Ambrose certainly has no idea what he's talking about when it comes to the cajas. But, then again, it doesn't really matter when all you're trying to accomplish is to get to other parties to fight.

On the other hand, the ECB does know what they are - financial institutions occupying both the political and economic realm. Trichet has to accept their paper because the issue is not of insolvency of institutions, but of levels of government. And it is the level of government, the regional, through which Brussels effects most of its programs.

I'm not sure CAM's share price has much relevance. Most of the IPO was jawboned onto existing banking customers, many of whom don't even know where to look for quotes. Further, they are non-voting shares of a company which, in fact, has no owner and has no breakup value. They could go to zero without having much effect on the real prospects for its continuity. Those that didn't want the shares sold at a loss in the first week. Consider it a charitable donation. But Lehman! What is a bankrupt company spending money like that for? Note also that CAM did not quibble about the price offered for its Fenosa stake - even though the net effect on the solvency of the cajas in general is lessened by Caixa's heavy stake in Gas Natural.

The other relatively untouched issue is the number of non-Spanish banks using their branches here to get easy access to the window.

Cheers,

CB

Anonymous said...

Thank you for your great and thorough output concerning Spain economy.

I have been a reader of your production over a year or so. Useful and comforting my view on the subject.

I am surprised of the VERY limited level of open discussion of these issues at political level. As far as I can grasp it in when reading Spanish press.

This is, IMHO, the most serious threat for the coming years. You are clearly years ahead of the game.

Spain has obviously enjoyed too good time for ten years too long and that shows. It is a generational issue. Not easy to solve alas!

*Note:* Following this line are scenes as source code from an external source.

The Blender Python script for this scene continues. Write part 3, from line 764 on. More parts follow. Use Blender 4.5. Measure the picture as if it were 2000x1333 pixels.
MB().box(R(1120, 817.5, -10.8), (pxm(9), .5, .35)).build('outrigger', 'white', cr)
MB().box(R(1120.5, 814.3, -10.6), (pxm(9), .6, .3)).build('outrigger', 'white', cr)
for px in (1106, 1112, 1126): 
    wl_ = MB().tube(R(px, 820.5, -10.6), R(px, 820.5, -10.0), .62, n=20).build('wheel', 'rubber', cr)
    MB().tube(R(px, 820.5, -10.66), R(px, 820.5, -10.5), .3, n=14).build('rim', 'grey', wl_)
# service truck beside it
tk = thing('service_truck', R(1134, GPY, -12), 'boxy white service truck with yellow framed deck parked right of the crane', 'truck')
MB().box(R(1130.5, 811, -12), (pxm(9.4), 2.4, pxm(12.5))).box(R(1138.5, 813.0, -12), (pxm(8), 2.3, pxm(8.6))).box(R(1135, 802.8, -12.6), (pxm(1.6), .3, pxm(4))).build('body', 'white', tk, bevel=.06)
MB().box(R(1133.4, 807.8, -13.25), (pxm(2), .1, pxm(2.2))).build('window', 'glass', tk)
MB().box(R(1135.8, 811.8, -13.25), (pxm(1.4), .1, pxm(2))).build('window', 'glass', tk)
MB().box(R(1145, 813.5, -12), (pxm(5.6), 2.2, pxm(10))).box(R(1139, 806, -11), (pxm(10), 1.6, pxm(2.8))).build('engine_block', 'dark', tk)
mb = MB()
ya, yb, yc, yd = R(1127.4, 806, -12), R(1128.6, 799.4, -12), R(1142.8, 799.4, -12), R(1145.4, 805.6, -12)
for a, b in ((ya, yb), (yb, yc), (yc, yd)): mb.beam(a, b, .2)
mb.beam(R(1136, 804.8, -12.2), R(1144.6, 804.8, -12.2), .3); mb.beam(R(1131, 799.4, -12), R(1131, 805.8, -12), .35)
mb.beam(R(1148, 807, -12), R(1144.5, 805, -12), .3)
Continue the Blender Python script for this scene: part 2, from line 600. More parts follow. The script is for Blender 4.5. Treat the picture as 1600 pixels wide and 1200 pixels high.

I just hope some political leader to stand out and tell the truth. The sooner the better.

Edward Hugh said...

Hello Francois,

Thanks for the kind comment.

"I am surprised of the VERY limited level of open discussion of these issues at political level. As far as I can grasp it in when reading Spanish press."

I agree with you. What is very much needed at this point is not panic, but a calm and serious national reflection. Panic, unfortunately, is what we are likely to see if this doesn't take place as the full extent of the damage sustained becomes evident to even the most reluctant observers.

"Spain has obviously enjoyed too good time for ten years too long and that shows. It is a generational issue. Not easy to solve alas!"

I agree. Not easy to solve, and needs time and patience. And the current 15 to 25 age group can be crucial in the longer term.